Qu'aurait pu dire, en effet, le chef du Gouvernement, en présence de l'inconnu de la position? MM. Rogier, ministre de l'intérieur, de Vrière, ministre des affaires étrangères, Frère Orban, ministre des fiuances, Tesch, ministre de la justice, Berten, ministre de la guerre, Partoes, ministre intérimaire des travaux publics, siégeaient au banc réservé aux membres du cabinet. La vérification des pouvoirs eut lieu sans incident. Le lendemain

(16 décembre) le ministre de l'intérieur, M. Rogier, monta à la tribune et lut à la Chambre une communication de laquelle il résultait que la dynastie compterait bientôt une génération nouvelle, attendu l'état intéressant dans lequel se trouvait Mme la duchesse de Brabant. Sur la motion de M. de Brouckère, une commission fut chargée de rédiger une adresse qui devait être présentée au Roi par une députation. Cette adresse, votée à l'unanimité des soixante-dix membres présents, était conçue dans les termes que comportait la circonstance...

<< La nation, dans sa pensée, y disait-on au Roi, ne sépare pas ses propres destinées de l'avenir de votre maison. Elle sera heureuse de voir une nouvelle génération de votre dynastie se former sous vos yeux, se pénétrer des traditions de votre règne et apprendre à quelle hauteur un Prince royal peut appuyer sa renommée en s'appuyant sur le patriotisme, l'intelligence et la sage modération du peuple belge... Puissiez-vous, Sire, ajoutait l'adresse, jouir longtemps encore du bonheur de vos enfants, de la prospérité de votre règne et de la reconnaissance de la Belgique. Ce sont les vœux de la nation et de ses fidèles représentants. »

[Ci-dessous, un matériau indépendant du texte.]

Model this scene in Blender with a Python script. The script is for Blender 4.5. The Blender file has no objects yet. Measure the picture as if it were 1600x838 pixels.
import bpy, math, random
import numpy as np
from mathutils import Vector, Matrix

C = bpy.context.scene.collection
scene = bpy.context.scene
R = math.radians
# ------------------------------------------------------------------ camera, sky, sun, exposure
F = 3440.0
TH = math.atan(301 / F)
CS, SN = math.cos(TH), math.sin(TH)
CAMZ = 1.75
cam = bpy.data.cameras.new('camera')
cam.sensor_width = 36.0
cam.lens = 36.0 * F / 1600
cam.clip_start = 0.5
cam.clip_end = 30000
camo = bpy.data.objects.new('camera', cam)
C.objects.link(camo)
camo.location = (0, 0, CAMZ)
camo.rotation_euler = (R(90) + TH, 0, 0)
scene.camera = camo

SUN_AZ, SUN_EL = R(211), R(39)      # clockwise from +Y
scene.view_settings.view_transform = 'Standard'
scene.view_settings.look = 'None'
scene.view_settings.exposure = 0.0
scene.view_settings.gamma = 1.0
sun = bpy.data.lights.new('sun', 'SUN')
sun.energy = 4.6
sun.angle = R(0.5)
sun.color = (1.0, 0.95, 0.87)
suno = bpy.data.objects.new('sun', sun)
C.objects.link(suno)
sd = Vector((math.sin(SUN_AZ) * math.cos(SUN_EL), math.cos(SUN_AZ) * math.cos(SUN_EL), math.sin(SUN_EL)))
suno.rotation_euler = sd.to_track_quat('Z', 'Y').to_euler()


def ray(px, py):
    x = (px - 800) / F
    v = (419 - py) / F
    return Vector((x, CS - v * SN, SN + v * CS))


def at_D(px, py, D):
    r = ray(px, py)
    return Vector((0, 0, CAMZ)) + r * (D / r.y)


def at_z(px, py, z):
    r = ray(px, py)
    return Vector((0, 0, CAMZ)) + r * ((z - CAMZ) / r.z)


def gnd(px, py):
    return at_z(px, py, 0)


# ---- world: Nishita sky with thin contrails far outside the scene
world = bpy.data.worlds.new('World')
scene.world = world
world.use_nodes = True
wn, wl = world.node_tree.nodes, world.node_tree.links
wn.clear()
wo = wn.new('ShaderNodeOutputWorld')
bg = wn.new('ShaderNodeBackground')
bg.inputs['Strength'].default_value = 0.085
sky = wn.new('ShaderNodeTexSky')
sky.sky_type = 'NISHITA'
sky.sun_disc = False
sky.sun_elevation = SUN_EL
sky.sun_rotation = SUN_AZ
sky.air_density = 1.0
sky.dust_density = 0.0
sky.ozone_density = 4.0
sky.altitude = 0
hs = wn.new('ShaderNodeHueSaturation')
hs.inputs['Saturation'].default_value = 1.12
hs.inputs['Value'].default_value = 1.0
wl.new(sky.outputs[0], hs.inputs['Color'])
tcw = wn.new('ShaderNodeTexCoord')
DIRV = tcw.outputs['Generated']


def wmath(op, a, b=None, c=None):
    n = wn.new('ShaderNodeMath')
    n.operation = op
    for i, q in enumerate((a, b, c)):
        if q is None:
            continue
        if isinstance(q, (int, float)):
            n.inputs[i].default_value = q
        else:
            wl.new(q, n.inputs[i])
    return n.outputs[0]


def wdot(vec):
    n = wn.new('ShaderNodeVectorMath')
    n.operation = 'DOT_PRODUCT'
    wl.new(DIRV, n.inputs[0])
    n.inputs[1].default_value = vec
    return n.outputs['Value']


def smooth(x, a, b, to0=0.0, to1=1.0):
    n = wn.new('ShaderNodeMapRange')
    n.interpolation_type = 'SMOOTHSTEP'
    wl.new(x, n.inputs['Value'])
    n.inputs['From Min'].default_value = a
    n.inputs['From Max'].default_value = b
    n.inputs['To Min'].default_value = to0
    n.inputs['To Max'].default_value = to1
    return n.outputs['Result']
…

Presque simultanément, la Chambre avait constitué son bureau. Les choix furent significatifs et dessinèrent tout d'abord une majorité nouvelle. M. Verhaegen (gauche) eut soixante voix pour la présidence, contre trente-deux données à M. de Theux; M. Orts (gauche) fut appelé à la vice-présidence par cinquanteneuf voix, contre trente-cinq données à M. de Naeyer. Le surplus du bureau fut constitué dans le même sens. Le président élu, M. Verhaegen, prononça une allocution convenable et annonça, ce qui était une promesse dans sa position nouvelle, qu'il apporterait la plus grande impartialité dans l'exercice de ses fonctions; qu'il s'efforcerait de diriger les travaux de la Chambre de manière à assurer l'accomplissement de sa mission et de sa dignité.

Le budget du prochain exercice surgit des premières délibérations de l'assemblée, puis elle s'ajourna au 19 janvier.

Ainsi commença, sans orages, la session nouvelle; ainsi finit aussi, sans autres graves incidents, une année politique qui avait été si tumultueuse.